According to Afro-Brazilian scholar and activist Lélia Gonzalez, Black Brazilian women, especially the “Mãe Preta/Black Mammy” in her capacity as a family caregiver, played a significant role in reshaping the Portuguese language and preserving African cultural values in Brazil.

They Africanized the Portuguese language and taught it by turning it into “Pretuguês” (a wordplay meaning Black (Preto) Portuguese). This means that the language of dominance was subverted and re-signified to mark the presence and resistance of Black people in Brazil.
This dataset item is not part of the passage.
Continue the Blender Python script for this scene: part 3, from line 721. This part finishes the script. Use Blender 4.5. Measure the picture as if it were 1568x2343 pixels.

Considering the specific aspects of Afro Brazilian use of the Portuguese language, this program is designed to teach Pretuguês for immigrant children & help family members, caregivers, and immigrant children connect to and embrace their identity as heirs to the African diaspora in Brazil/ South America. 

This is an initiative for Black Brazilian immigrants in the U.S. Registration is required through the form below (in Portuguese).

More information & Registration

FACILITATORS

Helen Santos is an educator who has been immersed in the world of Heritage Language since 2011 and certified in the area since 2014. She has a B.A. in Literary Studies from Universidade Federal de Minas Gerais where she also specializes in Second Language Acquisition. She has been a regional representative of the American Organization of Teachers of Portuguese (AOTP) since May 2020.

Leonora Souza Paula is a professor of Literary Studies at Michigan State University. She has a Ph.D. in Comparative Literature from the University of California San Diego, an M.A., and a B.A. in Literary Studies from Universidade Federal de Minas Gerais. Leonora is certified in Language and Cultural Acquisition for Heritage Learners of Portuguese. She is coordinator of Kilomba Collective. 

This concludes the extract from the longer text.